--- Start ---
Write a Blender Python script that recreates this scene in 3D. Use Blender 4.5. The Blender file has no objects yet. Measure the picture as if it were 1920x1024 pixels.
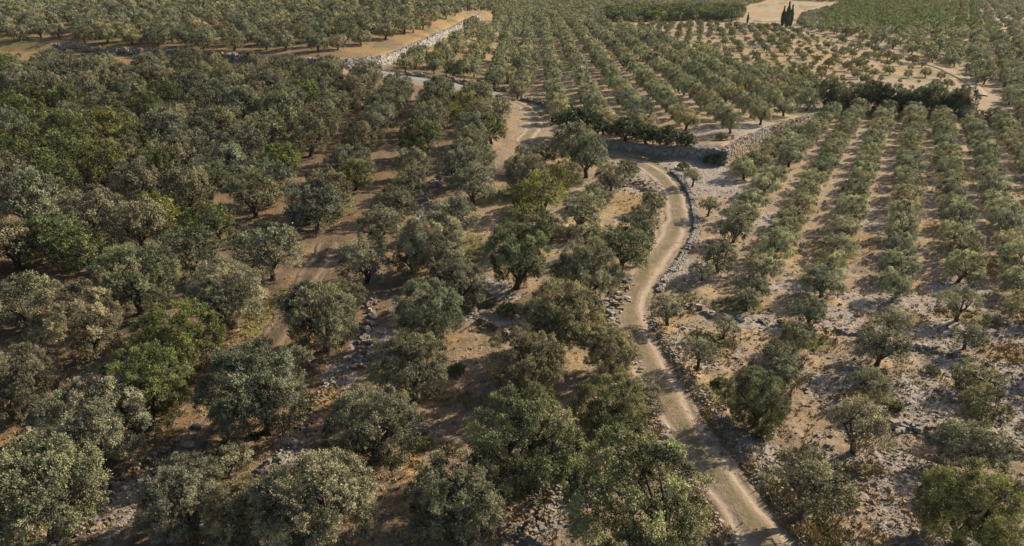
import bpy, math, random
import numpy as np
from mathutils import Vector

# ------------------------------------------------------------------ camera, world, sun, exposure
scene = bpy.context.scene
COL = scene.collection
CAM_H = 25.0
PITCH = math.radians(24.08)          # how far the drone camera looks down
FPX, CX, CY = 1280.0, 960.0, 512.0   # 24 mm lens, in pixels of a 1920 wide picture
cam_data = bpy.data.cameras.new('camera')
cam_data.sensor_width = 36.0
cam_data.lens = 24.0
cam_data.clip_start = 0.5
cam_data.clip_end = 12000.0
cam = bpy.data.objects.new('camera', cam_data)
COL.objects.link(cam)
cam.location = (0, 0, CAM_H)
cam.rotation_euler = (math.pi / 2 - PITCH, 0, 0)
scene.camera = cam

SUN_EL = math.radians(29.0)
SUN_AZ = math.radians(60.0)          # clockwise from straight ahead (+Y): low evening sun from the right
world = bpy.data.worlds.new('World')
scene.world = world
world.use_nodes = True
wn = world.node_tree
for n in list(wn.nodes):
    wn.nodes.remove(n)
sky = wn.nodes.new('ShaderNodeTexSky')
sky.sky_type = 'NISHITA'
sky.sun_disc = False
sky.sun_elevation = SUN_EL
sky.sun_rotation = SUN_AZ
sky.dust_density = 2.0
bg = wn.nodes.new('ShaderNodeBackground')
bg.inputs['Strength'].default_value = 0.078
wo = wn.nodes.new('ShaderNodeOutputWorld')
wn.links.new(sky.outputs[0], bg.inputs['Color'])
wn.links.new(bg.outputs[0], wo.inputs['Surface'])

sd = bpy.data.lights.new('sun', 'SUN')
sd.energy = 5.0
sd.angle = math.radians(0.6)
sd.color = (1.0, 0.85, 0.655)
sun = bpy.data.objects.new('sun', sd)
COL.objects.link(sun)
sdir = Vector((math.sin(SUN_AZ) * math.cos(SUN_EL), math.cos(SUN_AZ) * math.cos(SUN_EL), math.sin(SUN_EL)))
sun.rotation_euler = sdir.to_track_quat('Z', 'Y').to_euler()
sun.location = (150, 30, 90)
scene.view_settings.view_transform = 'Standard'
scene.view_settings.look = 'None'
scene.view_settings.exposure = 0.84
scene.view_settings.gamma = 1.0
scene.view_settings.use_curve_mapping = False
scene.cycles.max_bounces = 6
scene.cycles.diffuse_bounces = 3
scene.cycles.transmission_bounces = 3
scene.cycles.transparent_max_bounces = 4

R = random.Random(7)
rng = np.random.default_rng(11)

# ------------------------------------------------------------------ numeric helpers
def smooth(a, b, x):
    t = np.clip((np.asarray(x, float) - a) / (b - a), 0, 1)
    return t * t * (3 - 2 * t)

_tab = np.random.default_rng(5).random((256, 256))
def vnoise(x, y):
    x = np.asarray(x, float); y = np.asarray(y, float)
    xi = np.floor(x).astype(int); yi = np.floor(y).astype(int)
    fx = x - xi; fy = y - yi
    fx = fx * fx * (3 - 2 * fx); fy = fy * fy * (3 - 2 * fy)
    a = _tab[xi & 255, yi & 255]; b = _tab[(xi + 1) & 255, yi & 255]
    c = _tab[xi & 255, (yi + 1) & 255]; d = _tab[(xi + 1) & 255, (yi + 1) & 255]
    return (a * (1 - fx) + b * fx) * (1 - fy) + (c * (1 - fx) + d * fx) * fy

def fbm(x, y, o=4):
    s = 0; a = .5; t = 0
    for k in range(o):
        s = s + a * vnoise(x * 2 ** k + 17.3 * k, y * 2 ** k + 9.1 * k); t += a; a *= .5
    return s / t

def seg_dist(x, y, P):
    """distance from points to the polyline P"""
    d = np.full(np.shape(x), 1e9)
    for (ax, ay), (bx, by) in zip(P[:-1], P[1:]):
        vx, vy = bx - ax, by - ay
        L = vx * vx + vy * vy + 1e-9
        t = np.clip(((x - ax) * vx + (y - ay) * vy) / L, 0, 1)
        d = np.minimum(d, np.hypot(x - ax - t * vx, y - ay - t * vy))
    return d

def inside(x, y, P):
    x = np.asarray(x, float); y = np.asarray(y, float)
    r = np.zeros(x.shape, bool)
    n = len(P)
    for i in range(n):
        (ax, ay), (bx, by) = P[i], P[(i + 1) % n]
        if ay == by:
            continue
        c = ((ay > y) != (by > y)) & (x < (bx - ax) * (y - ay) / (by - ay) + ax)
        r ^= c
    return r

def H0(x, y):
    hill = 11.0 * smooth(50, 260, y) * (1 - smooth(-45, 12, x))
    und = (fbm(x / 38.0 + 3, y / 38.0 + 8, 2) - .5) * 1.6 * smooth(20, 90, np.hypot(x, y) * 1.0)
    far = smooth(260, 1500, y) * (fbm(x / 400. + 1, y / 400. + 2, 3) - .45) * 40
    return hill + und + far

cp, sp = math.cos(PITCH), math.sin(PITCH)
def unproject(px, py, hf, off=0.0):
    """where the line of sight through a pixel of the photograph meets the ground"""
    u = (np.asarray(px, float) - CX) / FPX
    v = (np.asarray(py, float) - CY) / FPX
    dx, dy, dz = u, cp - v * sp, -sp - v * cp
    dz = np.minimum(dz, -0.02)
    t = (CAM_H - off) / -dz
    for _ in range(40):
        t = .5 * t + .5 * np.maximum(5, (CAM_H - off - hf(dx * t, dy * t)) / -dz)
    return dx * t, dy * t

def project(x, y, z):
    zc = y * cp + (CAM_H - z) * sp
    yc = (CAM_H - z) * cp - y * sp
    zc = np.where(np.asarray(zc) < 0.1, 0.1, zc)
    return CX + FPX * x / zc, CY + FPX * yc / zc, zc

def line_px(pts, hf=H0):
    a = np.array(pts, float)
    x, y = unproject(a[:, 0], a[:, 1], hf)
    return [(float(i), float(j)) for i, j in zip(x, y)]

def catmull(P, n=8):
    P = [P[0]] + list(P) + [P[-1]]
    out = []
    for i in range(1, len(P) - 2):
        p0, p1, p2, p3 = map(np.array, P[i - 1:i + 3])
        for k in range(n):
            t = k / n
            out.append(tuple(.5 * ((2 * p1) + (-p0 + p2) * t + (2 * p0 - 5 * p1 + 4 * p2 - p3) * t * t + (-p0 + 3 * p1 - 3 * p2 + p3) * t ** 3)))
    out.append(tuple(P[-2]))
    return out

def resample(P, step):
    P = np.array(P)
    d = np.r_[0, np.cumsum(np.hypot(*(P[1:] - P[:-1]).T))]
    n = max(2, int(d[-1] / step) + 1)
    s = np.linspace(0, d[-1], n)
    return [(a, b) for a, b in zip(np.interp(s, d, P[:, 0]), np.interp(s, d, P[:, 1]))]

# ------------------------------------------------------------------ the lie of the land: two terraces held by walls
wall_m_px = [(1040, 262), (1110, 272), (1180, 284), (1290, 297), (1358, 309), (1400, 284), (1440, 263), (1500, 241), (1560, 214)]
wall_m = line_px(wall_m_px)
back_px = [(1560, 214), (1600, 211), (1680, 214), (1770, 222), (1900, 234)]
wall_b = line_px(back_px)
x60, y60 = wall_b[-1]
POLY_M = wall_m + wall_b[1:] + [(x60 + 70, y60 - 5), (x60 + 500, y60 + 60), (x60 + 500, 640), (-5, 640), (-12, 300), (-8, 190)] + \
    line_px([(985, 185), (1040, 240)])
EDGE_M = wall_m + wall_b[1:] + [(x60 + 70, y60 - 5), (x60 + 500, y60 + 60)]
wall_t_px = [(-500, 100), (-200, 96), (0, 94), (100, 94), (230, 103), (350, 109), (480, 118), (560, 127), (640, 133), (720, 125), (755, 112), (800, 90), (850, 65), (900, 38)]
wall_t = line_px(wall_t_px)
xt, yt = wall_t[-1]
POLY_T = wall_t + [(xt + 4, yt + 30), (xt + 4, 640), (-700, 640), (-700, wall_t[0][1])]
EDGE_T = wall_t + [(xt + 4, yt + 30)]

_XM = [0, 6, 14, 24, 30, 45, 60, 200]
_HM = [0, .2, .9, 1.2, 1.9, 1.6, .7, .5]
def HM(x):
    return np.interp(x, _XM, _HM)
def HT(x, y):
    return np.interp(x, [-160, -90, -60, -30, -5, 5], [1.0, 1.3, 1.5, 2.0, 2.1, 0.5]) * (1 - smooth(yt + 5, yt + 90, y))

def H1(x, y):
    x = np.asarray(x, float); y = np.asarray(y, float)
    h = H0(x, y)
    fade = 1 - smooth(250, 420, y)
    s = np.where(inside(x, y, POLY_M), seg_dist(x, y, EDGE_M), 0)
    h = h + HM(x) * smooth(.25, 1.3, s) * fade
    s = np.where(inside(x, y, POLY_T), seg_dist(x, y, EDGE_T), 0)
    h = h + HT(x, y) * smooth(.3, 1.6, s)
    return h

track = catmull(line_px([(1560, 1180), (1478, 1075), (1415, 985), (1340, 880), (1285, 800), (1235, 715), (1200, 645), (1182, 590), (1195, 535), (1225, 490), (1255, 455),
                         (1272, 410), (1266, 365), (1240, 330), (1205, 308), (1160, 296), (1110, 288), (1060, 281), (1005, 272), (985, 262), (1003, 240), (1003, 218), (985, 200), (965, 190), (935, 178), (905, 172)], H1), 8)
gravel_road = catmull(line_px([(935, 178), (890, 170), (850, 160), (800, 150), (750, 141), (700, 131), (660, 134)], H1), 6)
verge = catmull(line_px([(1545, 1090), (1480, 985), (1405, 865), (1340, 775), (1285, 705), (1240, 640), (1213, 590)], H1), 6)
farm_lane = catmull(line_px([(1080, 40), (1160, 44), (1230, 43), (1330, 41), (1440, 46), (1500, 57), (1600, 77), (1700, 107), (1780, 135), (1825, 160), (1842, 180)], H1), 6)
lane_top = line_px([(1420, 40), (1470, 34), (1540, 26), (1600, 14)], H1)
grove_path = catmull(line_px([(225, 1070), (292, 960), (352, 885), (415, 800), (468, 710), (535, 600), (590, 505), (618, 455)], H1), 6)

def micro(x, y, z):
    """fine relief of the bare ground near the camera"""
    near = 1 - smooth(80, 170, np.hypot(x, y))
    g = (fbm(x / 5.0, y / 5.0, 3) - .5) * .5 * near
    g = g + (fbm(x / 1.1 + 9, y / 1.1, 3) - .5) * .28 * near
    r = vnoise(x * 2.3 + 4, y * 2.3)
    g = g + np.where(r > .7, (r - .7) * .45, 0) * near
    return g

def H(x, y):
    x = np.asarray(x, float); y = np.asarray(y, float)
    h = H1(x, y)
    d = np.minimum(seg_dist(x, y, TR), seg_dist(x, y, GP) + .2)
    m = micro(x, y, h) * smooth(1.2, 3.0, d)
    dv = seg_dist(x, y, VG)
    bank = .14 * (1 - smooth(.5, 1.25, dv)) * smooth(1.4, 2.1, d)
    return h + m + bank - .12 * (1 - smooth(1.2, 1.7, d))
TR = resample(track, 1.5)
VG = resample(verge, 2.0)
GP = resample(grove_path, 2.0)
def Hs(x, y):
    return float(H(np.array([x]), np.array([y]))[0])

# ------------------------------------------------------------------ materials
def new_mat(name):
    m = bpy.data.materials.new(name)
    m.use_nodes = True
    nt = m.node_tree
    for n in list(nt.nodes):
        nt.nodes.remove(n)
    out = nt.nodes.new('ShaderNodeOutputMaterial')
    return m, nt, out

def N(nt, kind, **kw):
    n = nt.nodes.new(kind)
    for k, v in kw.items():
        if k in n.inputs.keys():
            n.inputs[k].default_value = v
        else:
            setattr(n, k, v)
    return n

def mixc(nt, fac, a, b, blend='MIX'):
    n = nt.nodes.new('ShaderNodeMix')
    n.data_type = 'RGBA'; n.blend_type = blend
    for sock, v in ((0, fac), (6, a), (7, b)):
        if isinstance(v, bpy.types.NodeSocket):
            nt.links.new(v, n.inputs[sock])
        elif sock == 0:
            n.inputs[0].default_value = v
        else:
            n.inputs[sock].default_value = (*v, 1)
    return n.outputs[2]

def ramp(nt, src, lo, hi):
    n = nt.nodes.new('ShaderNodeMapRange')
    n.interpolation_type = 'SMOOTHSTEP'
    n.inputs[1].default_value = lo; n.inputs[2].default_value = hi
    nt.links.new(src, n.inputs[0])
    return n.outputs[0]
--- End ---
> _Task directions_
From the first line above through the line containing "scene.camera = cam", copy everything exactly, without the pictures.

> _Finished exercise_
Write a Blender Python script that recreates this scene in 3D. Use Blender 4.5. The Blender file has no objects yet. Measure the picture as if it were 1920x1024 pixels.
import bpy, math, random
import numpy as np
from mathutils import Vector

# ------------------------------------------------------------------ camera, world, sun, exposure
scene = bpy.context.scene
COL = scene.collection
CAM_H = 25.0
PITCH = math.radians(24.08)          # how far the drone camera looks down
FPX, CX, CY = 1280.0, 960.0, 512.0   # 24 mm lens, in pixels of a 1920 wide picture
cam_data = bpy.data.cameras.new('camera')
cam_data.sensor_width = 36.0
cam_data.lens = 24.0
cam_data.clip_start = 0.5
cam_data.clip_end = 12000.0
cam = bpy.data.objects.new('camera', cam_data)
COL.objects.link(cam)
cam.location = (0, 0, CAM_H)
cam.rotation_euler = (math.pi / 2 - PITCH, 0, 0)
scene.camera = cam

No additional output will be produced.